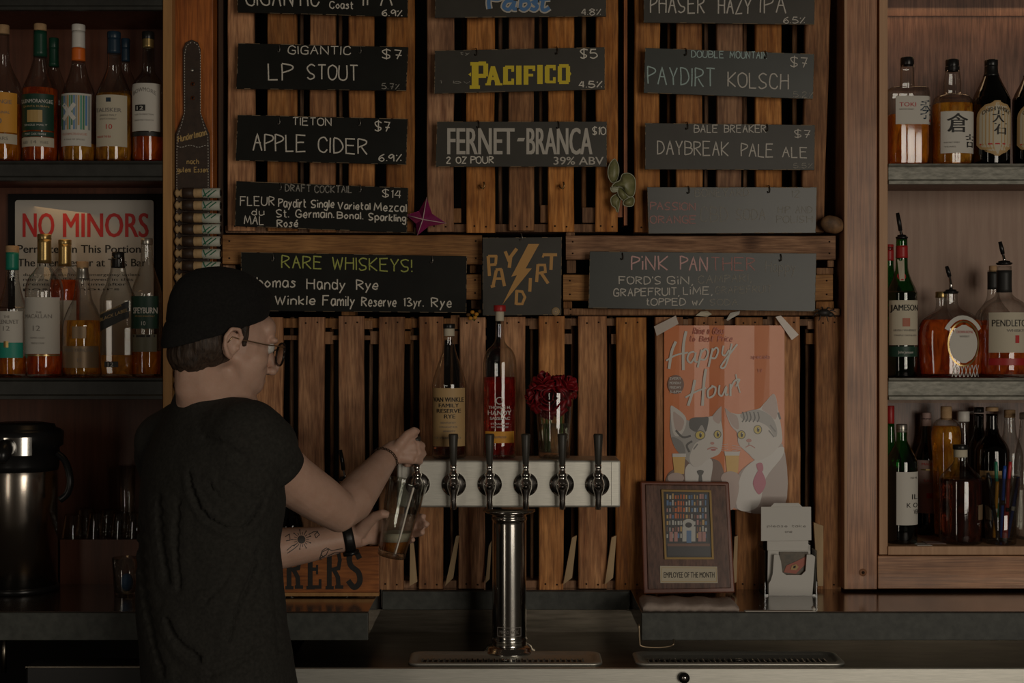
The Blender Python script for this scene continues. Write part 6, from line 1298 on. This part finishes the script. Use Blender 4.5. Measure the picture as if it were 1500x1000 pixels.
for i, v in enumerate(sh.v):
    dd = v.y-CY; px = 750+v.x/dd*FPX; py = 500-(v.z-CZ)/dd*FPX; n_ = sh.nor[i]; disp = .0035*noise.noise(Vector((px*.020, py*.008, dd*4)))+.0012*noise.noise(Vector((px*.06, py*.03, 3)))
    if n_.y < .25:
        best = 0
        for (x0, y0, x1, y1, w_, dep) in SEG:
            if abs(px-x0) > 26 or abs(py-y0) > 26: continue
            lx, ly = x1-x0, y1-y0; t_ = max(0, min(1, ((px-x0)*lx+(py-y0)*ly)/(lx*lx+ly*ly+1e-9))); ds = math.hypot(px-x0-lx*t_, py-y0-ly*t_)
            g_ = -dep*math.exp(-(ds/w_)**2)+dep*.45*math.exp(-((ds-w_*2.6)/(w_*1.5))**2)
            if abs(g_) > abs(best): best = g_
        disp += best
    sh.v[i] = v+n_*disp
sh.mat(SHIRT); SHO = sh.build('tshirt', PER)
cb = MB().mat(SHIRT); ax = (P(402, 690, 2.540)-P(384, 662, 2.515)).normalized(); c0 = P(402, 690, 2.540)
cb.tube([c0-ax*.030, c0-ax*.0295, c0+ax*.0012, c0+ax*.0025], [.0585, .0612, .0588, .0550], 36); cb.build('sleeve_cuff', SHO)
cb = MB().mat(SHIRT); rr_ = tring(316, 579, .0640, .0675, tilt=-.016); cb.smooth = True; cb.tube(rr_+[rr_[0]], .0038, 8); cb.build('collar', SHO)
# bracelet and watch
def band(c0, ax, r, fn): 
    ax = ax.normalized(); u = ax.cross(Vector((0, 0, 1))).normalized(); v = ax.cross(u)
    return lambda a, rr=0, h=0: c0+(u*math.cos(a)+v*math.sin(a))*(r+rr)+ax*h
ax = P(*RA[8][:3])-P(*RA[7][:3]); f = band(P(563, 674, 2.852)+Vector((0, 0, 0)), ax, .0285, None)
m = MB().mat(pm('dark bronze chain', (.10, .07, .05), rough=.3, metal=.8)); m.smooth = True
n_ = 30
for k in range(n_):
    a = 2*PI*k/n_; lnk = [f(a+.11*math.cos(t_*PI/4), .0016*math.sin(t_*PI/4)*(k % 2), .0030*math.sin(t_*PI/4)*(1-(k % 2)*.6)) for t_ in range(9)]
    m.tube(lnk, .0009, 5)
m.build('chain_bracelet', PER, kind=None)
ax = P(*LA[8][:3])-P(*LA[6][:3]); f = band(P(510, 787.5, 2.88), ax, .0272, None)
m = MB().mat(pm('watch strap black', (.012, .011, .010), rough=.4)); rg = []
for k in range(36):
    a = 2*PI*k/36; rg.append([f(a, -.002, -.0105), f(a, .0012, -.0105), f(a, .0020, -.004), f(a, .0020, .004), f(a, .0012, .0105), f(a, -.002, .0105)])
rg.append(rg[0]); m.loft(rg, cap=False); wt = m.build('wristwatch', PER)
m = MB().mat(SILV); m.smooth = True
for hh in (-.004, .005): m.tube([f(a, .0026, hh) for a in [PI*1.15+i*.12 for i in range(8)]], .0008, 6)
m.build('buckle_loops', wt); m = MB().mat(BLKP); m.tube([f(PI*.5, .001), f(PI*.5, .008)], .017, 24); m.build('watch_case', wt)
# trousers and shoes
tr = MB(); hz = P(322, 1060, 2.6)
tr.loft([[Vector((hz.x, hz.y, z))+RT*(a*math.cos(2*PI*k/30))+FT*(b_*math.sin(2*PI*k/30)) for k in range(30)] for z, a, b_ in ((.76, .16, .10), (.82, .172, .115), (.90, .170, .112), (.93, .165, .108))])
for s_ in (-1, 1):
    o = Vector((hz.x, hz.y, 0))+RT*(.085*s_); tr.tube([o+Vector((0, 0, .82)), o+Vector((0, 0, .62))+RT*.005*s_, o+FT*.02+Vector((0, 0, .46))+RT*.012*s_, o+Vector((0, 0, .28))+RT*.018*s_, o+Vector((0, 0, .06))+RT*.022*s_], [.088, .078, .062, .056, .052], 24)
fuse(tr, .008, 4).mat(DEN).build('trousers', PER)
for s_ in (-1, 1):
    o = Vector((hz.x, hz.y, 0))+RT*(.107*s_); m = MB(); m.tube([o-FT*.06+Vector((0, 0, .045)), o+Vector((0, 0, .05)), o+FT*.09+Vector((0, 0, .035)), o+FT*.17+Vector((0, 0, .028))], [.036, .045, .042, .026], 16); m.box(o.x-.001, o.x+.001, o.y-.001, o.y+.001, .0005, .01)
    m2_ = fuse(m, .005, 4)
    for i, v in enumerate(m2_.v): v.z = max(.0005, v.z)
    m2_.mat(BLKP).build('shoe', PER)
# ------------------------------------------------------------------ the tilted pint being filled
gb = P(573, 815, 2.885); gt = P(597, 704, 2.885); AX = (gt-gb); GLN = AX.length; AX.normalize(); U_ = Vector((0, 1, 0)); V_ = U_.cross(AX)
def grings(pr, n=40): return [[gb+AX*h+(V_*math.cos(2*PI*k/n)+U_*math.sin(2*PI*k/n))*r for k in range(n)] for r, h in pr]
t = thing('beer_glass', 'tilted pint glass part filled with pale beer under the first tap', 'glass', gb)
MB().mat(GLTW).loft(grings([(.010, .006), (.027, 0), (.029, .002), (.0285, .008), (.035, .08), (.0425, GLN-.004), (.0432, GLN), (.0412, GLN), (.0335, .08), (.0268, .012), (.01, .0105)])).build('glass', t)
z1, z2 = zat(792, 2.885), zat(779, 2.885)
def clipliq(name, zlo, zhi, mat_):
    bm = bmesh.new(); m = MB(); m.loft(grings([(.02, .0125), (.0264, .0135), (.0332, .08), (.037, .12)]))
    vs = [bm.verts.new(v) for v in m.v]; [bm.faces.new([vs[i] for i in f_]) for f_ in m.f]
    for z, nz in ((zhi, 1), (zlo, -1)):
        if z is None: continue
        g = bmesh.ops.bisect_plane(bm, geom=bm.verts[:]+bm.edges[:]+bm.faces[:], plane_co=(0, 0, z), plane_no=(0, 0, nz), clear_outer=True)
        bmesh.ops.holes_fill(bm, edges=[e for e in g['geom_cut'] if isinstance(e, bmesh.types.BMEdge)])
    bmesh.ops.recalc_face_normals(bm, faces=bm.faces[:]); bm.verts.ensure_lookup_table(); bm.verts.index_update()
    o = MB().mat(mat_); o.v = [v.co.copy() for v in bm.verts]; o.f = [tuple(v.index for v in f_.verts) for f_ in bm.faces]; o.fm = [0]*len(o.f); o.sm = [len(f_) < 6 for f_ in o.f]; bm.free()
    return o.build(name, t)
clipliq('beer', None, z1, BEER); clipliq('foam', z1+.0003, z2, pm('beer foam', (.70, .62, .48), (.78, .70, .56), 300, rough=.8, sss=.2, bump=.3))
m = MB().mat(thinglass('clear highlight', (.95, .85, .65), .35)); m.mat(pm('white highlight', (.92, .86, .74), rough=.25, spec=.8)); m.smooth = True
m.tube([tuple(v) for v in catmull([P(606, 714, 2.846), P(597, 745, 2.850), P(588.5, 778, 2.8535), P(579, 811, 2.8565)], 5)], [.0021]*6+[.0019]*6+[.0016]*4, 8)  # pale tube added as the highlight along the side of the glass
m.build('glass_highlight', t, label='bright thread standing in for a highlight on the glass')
***
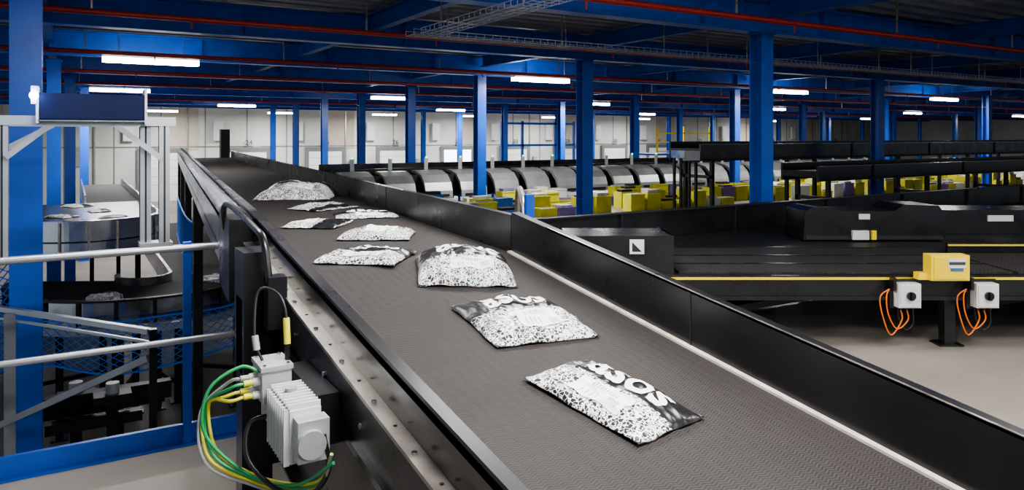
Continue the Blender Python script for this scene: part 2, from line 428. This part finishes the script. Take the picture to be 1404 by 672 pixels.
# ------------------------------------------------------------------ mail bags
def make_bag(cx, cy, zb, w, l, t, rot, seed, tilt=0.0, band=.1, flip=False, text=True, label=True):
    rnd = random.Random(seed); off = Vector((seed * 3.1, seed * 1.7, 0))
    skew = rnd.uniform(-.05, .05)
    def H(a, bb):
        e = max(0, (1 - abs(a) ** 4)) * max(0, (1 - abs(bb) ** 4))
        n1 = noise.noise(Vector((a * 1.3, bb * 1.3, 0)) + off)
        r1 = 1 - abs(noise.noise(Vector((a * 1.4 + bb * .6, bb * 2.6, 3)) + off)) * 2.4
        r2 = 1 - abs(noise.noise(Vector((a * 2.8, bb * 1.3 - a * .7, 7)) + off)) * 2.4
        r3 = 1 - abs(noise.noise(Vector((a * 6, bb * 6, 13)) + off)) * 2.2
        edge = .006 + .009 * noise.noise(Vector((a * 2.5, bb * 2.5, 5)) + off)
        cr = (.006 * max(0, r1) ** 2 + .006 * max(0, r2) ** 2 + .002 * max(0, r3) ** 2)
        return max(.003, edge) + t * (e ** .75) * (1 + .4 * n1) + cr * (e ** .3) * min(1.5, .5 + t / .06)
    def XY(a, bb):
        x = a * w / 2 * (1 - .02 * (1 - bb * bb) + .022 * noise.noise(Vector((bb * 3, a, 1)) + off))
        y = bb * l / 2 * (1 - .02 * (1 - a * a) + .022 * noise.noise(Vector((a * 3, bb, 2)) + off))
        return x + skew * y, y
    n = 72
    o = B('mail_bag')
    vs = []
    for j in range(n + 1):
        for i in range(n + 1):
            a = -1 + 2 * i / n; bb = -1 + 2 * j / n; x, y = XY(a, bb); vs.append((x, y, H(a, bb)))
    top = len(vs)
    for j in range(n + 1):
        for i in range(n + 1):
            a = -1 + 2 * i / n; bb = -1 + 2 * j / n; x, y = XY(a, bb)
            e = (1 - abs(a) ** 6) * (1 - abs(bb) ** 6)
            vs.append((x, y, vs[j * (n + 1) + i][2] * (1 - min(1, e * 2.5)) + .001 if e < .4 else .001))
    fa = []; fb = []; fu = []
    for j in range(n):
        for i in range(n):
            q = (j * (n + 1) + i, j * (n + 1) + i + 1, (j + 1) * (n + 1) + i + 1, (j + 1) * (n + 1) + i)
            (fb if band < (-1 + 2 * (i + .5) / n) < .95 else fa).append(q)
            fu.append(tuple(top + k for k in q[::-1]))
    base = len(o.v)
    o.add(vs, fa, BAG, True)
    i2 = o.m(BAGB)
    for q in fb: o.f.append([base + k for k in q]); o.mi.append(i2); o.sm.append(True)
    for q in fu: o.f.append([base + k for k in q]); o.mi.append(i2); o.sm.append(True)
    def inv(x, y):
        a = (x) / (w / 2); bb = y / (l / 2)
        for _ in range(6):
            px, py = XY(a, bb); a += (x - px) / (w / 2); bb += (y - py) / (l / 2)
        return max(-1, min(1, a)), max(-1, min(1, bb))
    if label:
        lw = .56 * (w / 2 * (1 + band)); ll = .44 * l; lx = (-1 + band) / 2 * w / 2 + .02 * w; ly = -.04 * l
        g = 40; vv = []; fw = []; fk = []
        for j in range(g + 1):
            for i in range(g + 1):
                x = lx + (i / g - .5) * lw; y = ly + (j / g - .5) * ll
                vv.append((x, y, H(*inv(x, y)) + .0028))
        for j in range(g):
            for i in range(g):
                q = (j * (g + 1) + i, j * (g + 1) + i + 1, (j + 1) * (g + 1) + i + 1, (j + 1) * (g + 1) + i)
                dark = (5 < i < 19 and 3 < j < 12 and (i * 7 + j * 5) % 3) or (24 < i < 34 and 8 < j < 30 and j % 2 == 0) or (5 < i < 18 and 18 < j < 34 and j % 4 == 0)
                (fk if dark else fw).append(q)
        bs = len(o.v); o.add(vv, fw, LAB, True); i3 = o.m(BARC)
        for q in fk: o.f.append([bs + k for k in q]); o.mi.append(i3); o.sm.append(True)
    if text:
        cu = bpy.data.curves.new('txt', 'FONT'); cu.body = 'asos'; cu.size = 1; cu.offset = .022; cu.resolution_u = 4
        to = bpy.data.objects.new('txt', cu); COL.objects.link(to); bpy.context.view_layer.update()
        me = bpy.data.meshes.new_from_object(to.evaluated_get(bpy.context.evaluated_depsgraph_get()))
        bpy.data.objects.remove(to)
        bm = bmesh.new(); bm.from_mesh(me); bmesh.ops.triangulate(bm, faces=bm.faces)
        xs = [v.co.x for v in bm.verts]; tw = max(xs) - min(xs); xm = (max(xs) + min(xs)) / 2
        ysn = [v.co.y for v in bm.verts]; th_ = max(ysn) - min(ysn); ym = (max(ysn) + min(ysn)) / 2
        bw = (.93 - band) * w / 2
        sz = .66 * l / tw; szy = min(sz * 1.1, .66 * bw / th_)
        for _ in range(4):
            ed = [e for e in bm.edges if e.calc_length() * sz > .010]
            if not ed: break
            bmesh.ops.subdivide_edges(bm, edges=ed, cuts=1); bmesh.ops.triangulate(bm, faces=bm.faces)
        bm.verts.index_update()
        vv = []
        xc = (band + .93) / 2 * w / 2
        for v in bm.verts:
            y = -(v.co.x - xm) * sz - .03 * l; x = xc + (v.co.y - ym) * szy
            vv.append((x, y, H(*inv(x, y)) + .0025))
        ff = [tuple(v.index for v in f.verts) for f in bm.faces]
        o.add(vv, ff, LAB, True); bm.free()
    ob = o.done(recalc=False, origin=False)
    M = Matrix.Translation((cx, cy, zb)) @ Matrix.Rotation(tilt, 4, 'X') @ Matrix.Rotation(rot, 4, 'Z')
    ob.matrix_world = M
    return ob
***
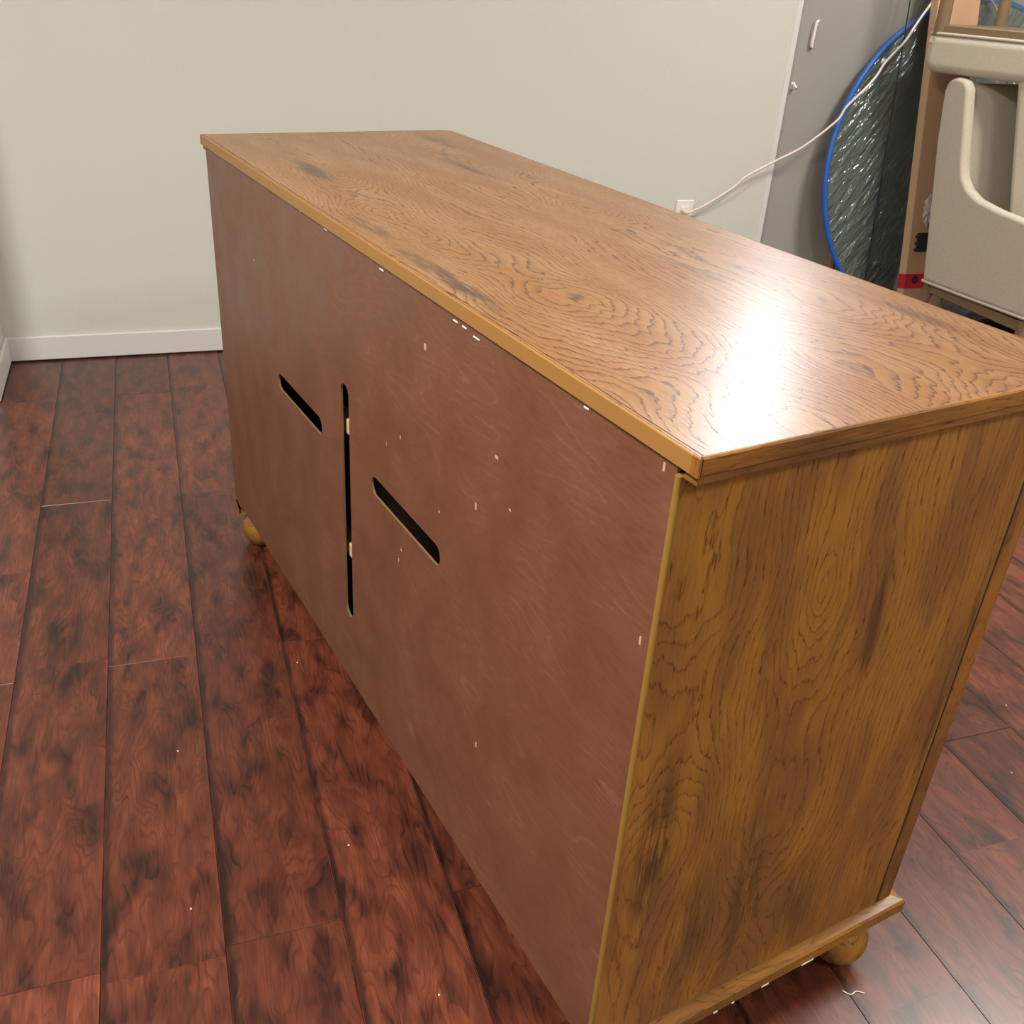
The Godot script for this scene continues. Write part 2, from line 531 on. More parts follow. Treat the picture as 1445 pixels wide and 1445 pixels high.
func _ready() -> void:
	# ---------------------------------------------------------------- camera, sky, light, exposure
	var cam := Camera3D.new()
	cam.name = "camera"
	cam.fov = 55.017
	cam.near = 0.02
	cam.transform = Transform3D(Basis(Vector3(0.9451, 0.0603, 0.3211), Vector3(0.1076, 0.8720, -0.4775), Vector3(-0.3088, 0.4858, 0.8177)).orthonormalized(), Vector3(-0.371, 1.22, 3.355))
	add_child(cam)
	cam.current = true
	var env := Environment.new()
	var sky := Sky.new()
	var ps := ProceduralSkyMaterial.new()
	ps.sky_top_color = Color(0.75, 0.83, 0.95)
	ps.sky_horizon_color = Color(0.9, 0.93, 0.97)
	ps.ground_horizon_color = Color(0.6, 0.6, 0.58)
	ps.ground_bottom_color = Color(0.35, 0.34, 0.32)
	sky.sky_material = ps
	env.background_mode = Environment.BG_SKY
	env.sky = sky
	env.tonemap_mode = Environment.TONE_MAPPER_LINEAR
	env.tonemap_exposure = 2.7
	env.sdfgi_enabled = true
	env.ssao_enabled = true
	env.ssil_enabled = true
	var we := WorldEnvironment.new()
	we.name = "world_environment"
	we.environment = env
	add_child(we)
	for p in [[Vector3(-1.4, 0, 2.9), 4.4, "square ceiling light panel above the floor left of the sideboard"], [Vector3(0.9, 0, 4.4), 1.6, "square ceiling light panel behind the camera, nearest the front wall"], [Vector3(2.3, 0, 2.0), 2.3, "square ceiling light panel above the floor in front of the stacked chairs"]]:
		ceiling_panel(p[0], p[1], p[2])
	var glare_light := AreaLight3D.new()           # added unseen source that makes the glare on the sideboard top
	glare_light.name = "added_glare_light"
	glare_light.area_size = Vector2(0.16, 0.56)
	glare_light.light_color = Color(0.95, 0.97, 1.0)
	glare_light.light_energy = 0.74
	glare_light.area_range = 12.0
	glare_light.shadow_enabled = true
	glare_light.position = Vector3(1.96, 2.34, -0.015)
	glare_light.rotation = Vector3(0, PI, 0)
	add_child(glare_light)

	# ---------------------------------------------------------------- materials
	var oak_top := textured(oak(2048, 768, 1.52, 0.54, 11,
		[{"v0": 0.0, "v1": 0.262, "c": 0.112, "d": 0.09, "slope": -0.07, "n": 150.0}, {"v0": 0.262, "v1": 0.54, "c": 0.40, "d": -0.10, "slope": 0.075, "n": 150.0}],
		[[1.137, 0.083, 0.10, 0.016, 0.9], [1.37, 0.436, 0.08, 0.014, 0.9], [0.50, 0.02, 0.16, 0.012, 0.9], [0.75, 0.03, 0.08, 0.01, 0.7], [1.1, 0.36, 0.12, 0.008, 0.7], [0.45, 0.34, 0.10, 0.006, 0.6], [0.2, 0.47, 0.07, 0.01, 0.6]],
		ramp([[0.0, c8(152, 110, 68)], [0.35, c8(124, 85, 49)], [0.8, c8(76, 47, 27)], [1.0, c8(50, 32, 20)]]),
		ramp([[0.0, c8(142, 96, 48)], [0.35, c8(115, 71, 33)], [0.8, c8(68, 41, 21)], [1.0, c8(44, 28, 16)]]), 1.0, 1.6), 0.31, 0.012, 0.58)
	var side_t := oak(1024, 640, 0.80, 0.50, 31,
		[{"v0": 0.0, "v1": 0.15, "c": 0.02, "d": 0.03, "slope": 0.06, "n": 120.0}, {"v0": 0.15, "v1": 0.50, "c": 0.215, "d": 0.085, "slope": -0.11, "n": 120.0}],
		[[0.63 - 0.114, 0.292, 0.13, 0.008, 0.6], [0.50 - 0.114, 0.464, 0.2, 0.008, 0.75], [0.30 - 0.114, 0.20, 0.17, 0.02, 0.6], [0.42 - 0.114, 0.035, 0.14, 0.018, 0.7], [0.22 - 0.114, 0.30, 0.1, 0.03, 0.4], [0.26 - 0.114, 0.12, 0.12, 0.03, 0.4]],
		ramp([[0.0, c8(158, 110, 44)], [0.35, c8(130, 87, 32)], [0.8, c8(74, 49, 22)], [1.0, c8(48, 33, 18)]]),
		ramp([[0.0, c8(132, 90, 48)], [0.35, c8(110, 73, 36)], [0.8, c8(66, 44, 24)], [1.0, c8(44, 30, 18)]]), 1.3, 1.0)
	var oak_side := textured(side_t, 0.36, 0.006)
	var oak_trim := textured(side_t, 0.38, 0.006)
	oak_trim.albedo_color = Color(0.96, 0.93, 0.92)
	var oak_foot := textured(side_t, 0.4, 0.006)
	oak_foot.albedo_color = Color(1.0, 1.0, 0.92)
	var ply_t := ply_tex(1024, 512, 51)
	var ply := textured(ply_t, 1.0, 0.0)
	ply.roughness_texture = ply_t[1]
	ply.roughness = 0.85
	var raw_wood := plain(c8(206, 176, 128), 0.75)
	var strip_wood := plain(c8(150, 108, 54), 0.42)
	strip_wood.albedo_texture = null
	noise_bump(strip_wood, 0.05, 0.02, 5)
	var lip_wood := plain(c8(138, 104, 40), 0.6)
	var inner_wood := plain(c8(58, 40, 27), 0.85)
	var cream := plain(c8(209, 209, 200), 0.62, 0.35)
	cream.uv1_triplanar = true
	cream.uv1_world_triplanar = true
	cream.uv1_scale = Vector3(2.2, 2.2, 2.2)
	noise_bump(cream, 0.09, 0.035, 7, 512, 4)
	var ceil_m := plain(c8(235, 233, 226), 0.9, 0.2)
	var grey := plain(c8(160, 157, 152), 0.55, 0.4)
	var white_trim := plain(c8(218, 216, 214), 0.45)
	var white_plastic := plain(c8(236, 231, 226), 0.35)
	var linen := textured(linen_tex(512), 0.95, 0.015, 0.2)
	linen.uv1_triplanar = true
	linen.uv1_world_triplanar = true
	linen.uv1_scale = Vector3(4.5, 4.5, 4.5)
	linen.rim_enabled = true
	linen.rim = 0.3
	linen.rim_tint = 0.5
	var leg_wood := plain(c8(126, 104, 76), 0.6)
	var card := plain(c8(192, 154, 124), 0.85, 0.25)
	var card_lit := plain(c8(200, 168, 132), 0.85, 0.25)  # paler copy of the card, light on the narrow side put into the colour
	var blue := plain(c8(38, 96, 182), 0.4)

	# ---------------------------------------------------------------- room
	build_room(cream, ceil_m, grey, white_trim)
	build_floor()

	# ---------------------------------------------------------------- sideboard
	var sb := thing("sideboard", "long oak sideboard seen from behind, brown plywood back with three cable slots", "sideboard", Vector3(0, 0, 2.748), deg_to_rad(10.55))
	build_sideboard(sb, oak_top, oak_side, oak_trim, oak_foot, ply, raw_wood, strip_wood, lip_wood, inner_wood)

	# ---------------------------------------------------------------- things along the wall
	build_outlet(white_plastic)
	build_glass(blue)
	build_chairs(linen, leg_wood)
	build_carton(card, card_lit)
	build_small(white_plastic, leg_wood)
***
» Task to carry out: Find every line that has "Python" in it, then return those lines.

» Output:
The Blender Python script for this scene continues. Write part 6, from line 1298 on. This part finishes the script. Use Blender 4.5. Measure the picture as if it were 1500x1000 pixels.
Continue the Blender Python script for this scene: part 2, from line 428. This part finishes the script. Take the picture to be 1404 by 672 pixels.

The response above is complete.